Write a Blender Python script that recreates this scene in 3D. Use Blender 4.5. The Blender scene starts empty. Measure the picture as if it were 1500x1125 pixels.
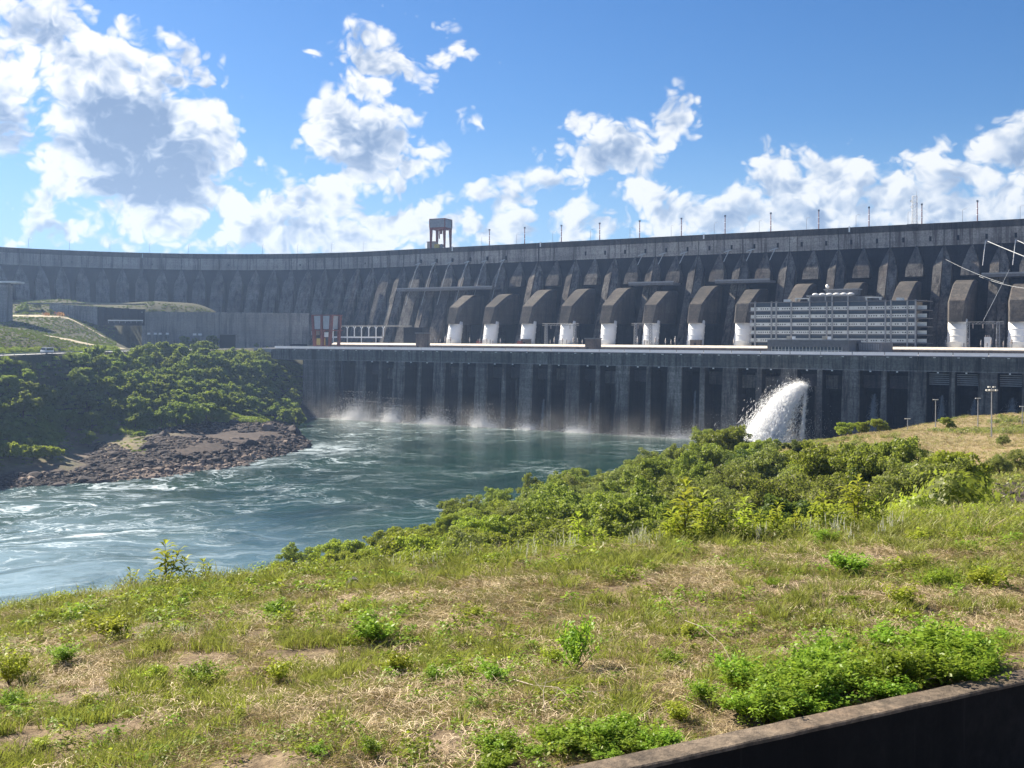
import bpy, math, random
import numpy as np
from mathutils import Vector, Matrix, noise as mnoise

R = math.radians
scene = bpy.context.scene
COL = scene.collection
rng = np.random.default_rng(7)
random.seed(7)

# ------------------------------------------------------------------ camera
HC = 57.5                      # eye height above the river
FPX, Y0, ROLL = 1600.0, 495.2, 0.0042
cam_data = bpy.data.cameras.new('camera')
cam = bpy.data.objects.new('camera', cam_data)
COL.objects.link(cam)
cam_data.sensor_width = 36.0
cam_data.lens = 36.0 * FPX / 1500
cam_data.shift_y = -(562.5 - Y0) / 1500
cam_data.clip_start = 0.1
cam_data.clip_end = 6000
cam.location = (0, 0, HC)
cam.rotation_mode = 'QUATERNION'
cam.rotation_quaternion = Matrix.Rotation(R(90), 4, 'X').to_quaternion() @ Matrix.Rotation(ROLL, 4, 'Z').to_quaternion()
scene.camera = cam

# ------------------------------------------------------------------ sky and sun
SKYK = 0.095
SUN_AZ, SUN_EL = 50.0, 38.0      # degrees left of straight ahead, above the horizon
sun_dir = Vector((-math.sin(R(SUN_AZ)) * math.cos(R(SUN_EL)), math.cos(R(SUN_AZ)) * math.cos(R(SUN_EL)), math.sin(R(SUN_EL))))
sun_data = bpy.data.lights.new('sun', 'SUN')
sun_data.energy = 5.0
sun_data.angle = R(0.55)
sun_data.color = (1.0, 0.90, 0.74)
sun = bpy.data.objects.new('sun', sun_data)
COL.objects.link(sun)
sun.rotation_mode = 'QUATERNION'
sun.rotation_quaternion = (-sun_dir).to_track_quat('-Z', 'Y')
sun.location = (0, 0, 400)

scene.view_settings.view_transform = 'Standard'
scene.view_settings.look = 'None'
scene.view_settings.gamma = 1
scene.view_settings.use_curve_mapping = False
scene.view_settings.exposure = 1.42
scene.cycles.max_bounces = 6
scene.cycles.diffuse_bounces = 3
scene.cycles.transparent_max_bounces = 12
scene.cycles.volume_bounces = 0
scene.cycles.use_denoising = True
scene.cycles.sample_clamp_indirect = 4


class NT:
    """small helper to write node trees"""
    def __init__(self, tree):
        self.t = tree
        self.N = tree.nodes
        self.L = tree.links

    def n(self, typ, **kw):
        nd = self.N.new(typ)
        for k, v in kw.items():
            if k.startswith('i_'):
                nd.inputs[k[2:].replace('_', ' ')].default_value = v
            else:
                setattr(nd, k, v)
        return nd

    def put(self, sock, v):
        if hasattr(v, 'is_output'):
            self.L.new(v, sock)
        elif v is not None:
            sock.default_value = v

    def math(self, op, a, b=None, c=None, clamp=False):
        m = self.N.new('ShaderNodeMath')
        m.operation = op
        m.use_clamp = clamp
        for s, v in zip(m.inputs, (a, b, c)):
            self.put(s, v)
        return m.outputs[0]

    def vmath(self, op, a, b=None, out=0):
        m = self.N.new('ShaderNodeVectorMath')
        m.operation = op
        for s, v in zip(m.inputs, (a, b)):
            self.put(s, v)
        return m.outputs[out]

    def remap(self, v, a, b, c=0.0, d=1.0, smooth=False):
        m = self.N.new('ShaderNodeMapRange')
        if smooth:
            m.interpolation_type = 'SMOOTHSTEP'
        for s, x in zip(m.inputs, (v, a, b, c, d)):
            self.put(s, x)
        return m.outputs[0]

    def mix(self, f, a, b, mode='MIX'):
        m = self.N.new('ShaderNodeMix')
        m.data_type = 'RGBA'
        m.blend_type = mode
        self.put(m.inputs[0], f)
        for s, v in ((m.inputs[6], a), (m.inputs[7], b)):
            if isinstance(v, tuple) and len(v) == 3:
                v = v + (1,)
            self.put(s, v)
        return m.outputs[2]

    def noise(self, vec, scale, detail=4, rough=.55, dist=0, typ=None):
        m = self.N.new('ShaderNodeTexNoise')
        if typ:
            m.noise_type = typ
        self.put(m.inputs['Vector'], vec)
        m.inputs['Scale'].default_value = scale
        m.inputs['Detail'].default_value = detail
        m.inputs['Roughness'].default_value = rough
        m.inputs['Distortion'].default_value = dist
        return m.outputs[0]

    def scale(self, vec, s):
        return self.vmath('MULTIPLY', vec, s)


# ---- world: Nishita sky with cumulus clouds as a function of direction only
world = bpy.data.worlds.new('World')
scene.world = world
world.use_nodes = True
world.node_tree.nodes.clear()

# clouds: centre and radii in photograph pixels turned into azimuth / elevation, weight
def to_azel(px, py):
    x = (px - 750) / FPX
    z = (Y0 + ROLL * (px - 750) - py) / FPX
    return math.atan2(x, 1.0), math.atan2(z, math.hypot(x, 1.0))

CLOUDS = [
    (190, 205, 165, 125, 1.35), (225, 260, 140, 85, 1.5), (60, 40, 150, 60, .95), (120, 95, 90, 70, .9),
    (60, 205, 90, 50, .8), (235, 120, 75, 45, .9), (30, 290, 60, 28, .6), (90, 330, 120, 26, .65),
    (300, 190, 38, 45, .85), (-60, 120, 160, 130, 1.0), (20, 350, 80, 20, .6), (140, 342, 50, 22, .55), (325, 335, 55, 30, .65),
    (560, 95, 68, 62, 1.0), (600, 28, 70, 28, .6), (665, 78, 70, 28, .72), (535, 205, 78, 70, 1.1), (590, 245, 65, 50, .95),
    (450, 300, 90, 52, .95), (560, 320, 120, 50, .9), (400, 345, 110, 26, .7), (630, 330, 90, 40, .75), (455, 80, 16, 9, .5),
    (700, 178, 34, 20, .5), (665, 255, 18, 18, .4),
    (890, 225, 95, 48, 1.1), (990, 180, 34, 45, .95), (850, 195, 45, 30, .8), (830, 255, 60, 30, .8),
    (745, 285, 60, 32, .85), (790, 325, 130, 40, .85), (940, 285, 75, 40, .8), (1030, 265, 25, 14, .45), (1010, 320, 150, 48, .9),
    (1135, 270, 70, 50, .9), (1235, 262, 80, 55, 1.0), (1180, 320, 200, 60, 1.0), (1340, 300, 130, 60, .95),
    (1365, 225, 42, 32, .75), (1420, 250, 80, 50, .9), (1500, 215, 55, 65, 1.1), (1520, 300, 180, 70, 1.0),
    (480, 345, 190, 36, .95), (760, 335, 170, 40, .9), (1100, 322, 280, 44, 1.0), (1400, 310, 220, 60, 1.0), (230, 352, 230, 18, .6), (1640, 220, 120, 80, 1.0), (-220, 300, 130, 70, .9),
]
grp = bpy.data.node_groups.new('cloud_detail', 'ShaderNodeTree')
grp.interface.new_socket('Direction', in_out='INPUT', socket_type='NodeSocketVector')
grp.interface.new_socket('Detail', in_out='OUTPUT', socket_type='NodeSocketFloat')
g = NT(grp)
gi = g.n('NodeGroupInput'); go = g.n('NodeGroupOutput')
dw = gi.outputs[0]
def billow(sc_):
    n_ = g.noise(g.scale(dw, (1, 1, 1.2)), sc_, 0, .5)
    return g.math('ABSOLUTE', g.math('SUBTRACT', n_, .5))
pf = g.math('ADD', g.math('MULTIPLY', billow(26), 1.3), g.math('ADD', g.math('MULTIPLY', billow(57), .9), g.math('MULTIPLY', billow(120), .5)))
puff = g.remap(pf, 0, .75, -.40, .44)
fb = g.noise(g.scale(dw, (1, 1, 1.3)), 17, 8, .555)
fbm = g.remap(fb, .25, .75, -.52, .52)
g.put(go.inputs[0], g.math('ADD', puff, fbm))

w = NT(world.node_tree)
tc = w.n('ShaderNodeTexCoord')
dirv = tc.outputs['Generated']
sky = w.n('ShaderNodeTexSky', sky_type='NISHITA', sun_disc=False)
sky.sun_elevation = R(SUN_EL)
sky.sun_rotation = R(-SUN_AZ)
sky.altitude = 200
sky.air_density = 1.0
sky.dust_density = 0.25
sky.ozone_density = 3.0
wn = w.n('ShaderNodeTexNoise'); w.put(wn.inputs['Vector'], dirv)
wn.inputs['Scale'].default_value = 18; wn.inputs['Detail'].default_value = 3; wn.inputs['Roughness'].default_value = .55
dwarp = w.vmath('ADD', dirv, w.scale(w.vmath('SUBTRACT', wn.outputs['Color'], (.5, .5, .5)), (.034, .034, .034)))
sepd = w.n('ShaderNodeSeparateXYZ'); w.put(sepd.inputs[0], dwarp)
ae = w.n('ShaderNodeCombineXYZ'); w.put(ae.inputs[0], w.math('ARCTAN2', sepd.outputs[0], sepd.outputs[1])); w.put(ae.inputs[1], w.math('ARCSINE', sepd.outputs[2]))
acc = None
for (px, py, rx, ry, wt) in CLOUDS:
    a, e = to_azel(px, py)
    c = math.cos(a)
    q = (1 / (rx * 1.15 / FPX * c * c), 1 / (ry * 1.15 / FPX * c))
    m_ = w.n('ShaderNodeMapping', vector_type='POINT')
    w.put(m_.inputs['Vector'], ae.outputs[0]); m_.inputs['Location'].default_value = (-a * q[0], -e * q[1], 0); m_.inputs['Scale'].default_value = (q[0], q[1], 0)
    s = w.remap(w.vmath('LENGTH', m_.outputs[0], out=1), 1.35, 0.15, 0, wt)
    acc = s if acc is None else w.math('SMOOTH_MAX', acc, s, .12)
bg = w.noise(w.scale(dirv, (1, 1, 2.2)), 2.6, 3, .5)
bg = w.math('MULTIPLY', w.remap(bg, .5, .68, 0, .95), w.remap(sepd.outputs[1], .72, .5, 0, 1))
bulk = w.math('MAXIMUM', acc, bg)
def detail(off):
    nd = w.n('ShaderNodeGroup'); nd.node_tree = grp
    w.put(nd.inputs[0], dwarp if off is None else w.vmath('ADD', dwarp, off))
    return nd.outputs[0]
sun_side = Vector((-.70, .25, .68)).normalized()
k0 = detail(None); k1 = detail(tuple(sun_side * 0.019))
d0 = w.math('SUBTRACT', w.math('ADD', bulk, w.math('MULTIPLY', k0, w.remap(bulk, 0, .35, .0, 1))), .30)
alpha = w.remap(d0, -.02, .34, 0, 1, True)
lit = w.remap(w.math('SUBTRACT', k0, k1), -.42, .42, 0, 1)
thick = w.math('MULTIPLY', w.remap(bulk, .80, 1.38, 0, 1, True), w.remap(d0, .10, .70, 0, 1))
shade = w.math('SUBTRACT', w.math('ADD', w.math('MULTIPLY', lit, 1.0), w.remap(d0, .55, .05, 0, .38)), w.math('MULTIPLY', thick, .72))
shade = w.math('ADD', shade, .06)
cr_ = w.n('ShaderNodeValToRGB'); w.put(cr_.inputs[0], w.math('ADD', w.math('MAXIMUM', shade, -.12), w.math('ADD', .04, w.math('MULTIPLY', w.math('SUBTRACT', wn.outputs[0], .5), .5))))
cr_.color_ramp.interpolation = 'B_SPLINE'
cr_.color_ramp.elements[0].color = (.155, .235, .385, 1); cr_.color_ramp.elements[1].color = (.76, .76, .75, 1)
e_ = cr_.color_ramp.elements.new(.40); e_.color = (.33, .41, .54, 1)
e_ = cr_.color_ramp.elements.new(.70); e_.color = (.57, .61, .67, 1)
ccol = cr_.outputs[0]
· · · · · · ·
Everything from the top line of the data down to and including the line with "scene.cycles.sample_clamp_indirect = 4" is to be copied, except the pictures.

Write a Blender Python script that recreates this scene in 3D. Use Blender 4.5. The Blender scene starts empty. Measure the picture as if it were 1500x1125 pixels.
import bpy, math, random
import numpy as np
from mathutils import Vector, Matrix, noise as mnoise

R = math.radians
scene = bpy.context.scene
COL = scene.collection
rng = np.random.default_rng(7)
random.seed(7)

# ------------------------------------------------------------------ camera
HC = 57.5                      # eye height above the river
FPX, Y0, ROLL = 1600.0, 495.2, 0.0042
cam_data = bpy.data.cameras.new('camera')
cam = bpy.data.objects.new('camera', cam_data)
COL.objects.link(cam)
cam_data.sensor_width = 36.0
cam_data.lens = 36.0 * FPX / 1500
cam_data.shift_y = -(562.5 - Y0) / 1500
cam_data.clip_start = 0.1
cam_data.clip_end = 6000
cam.location = (0, 0, HC)
cam.rotation_mode = 'QUATERNION'
cam.rotation_quaternion = Matrix.Rotation(R(90), 4, 'X').to_quaternion() @ Matrix.Rotation(ROLL, 4, 'Z').to_quaternion()
scene.camera = cam

# ------------------------------------------------------------------ sky and sun
SKYK = 0.095
SUN_AZ, SUN_EL = 50.0, 38.0      # degrees left of straight ahead, above the horizon
sun_dir = Vector((-math.sin(R(SUN_AZ)) * math.cos(R(SUN_EL)), math.cos(R(SUN_AZ)) * math.cos(R(SUN_EL)), math.sin(R(SUN_EL))))
sun_data = bpy.data.lights.new('sun', 'SUN')
sun_data.energy = 5.0
sun_data.angle = R(0.55)
sun_data.color = (1.0, 0.90, 0.74)
sun = bpy.data.objects.new('sun', sun_data)
COL.objects.link(sun)
sun.rotation_mode = 'QUATERNION'
sun.rotation_quaternion = (-sun_dir).to_track_quat('-Z', 'Y')
sun.location = (0, 0, 400)

scene.view_settings.view_transform = 'Standard'
scene.view_settings.look = 'None'
scene.view_settings.gamma = 1
scene.view_settings.use_curve_mapping = False
scene.view_settings.exposure = 1.42
scene.cycles.max_bounces = 6
scene.cycles.diffuse_bounces = 3
scene.cycles.transparent_max_bounces = 12
scene.cycles.volume_bounces = 0
scene.cycles.use_denoising = True
scene.cycles.sample_clamp_indirect = 4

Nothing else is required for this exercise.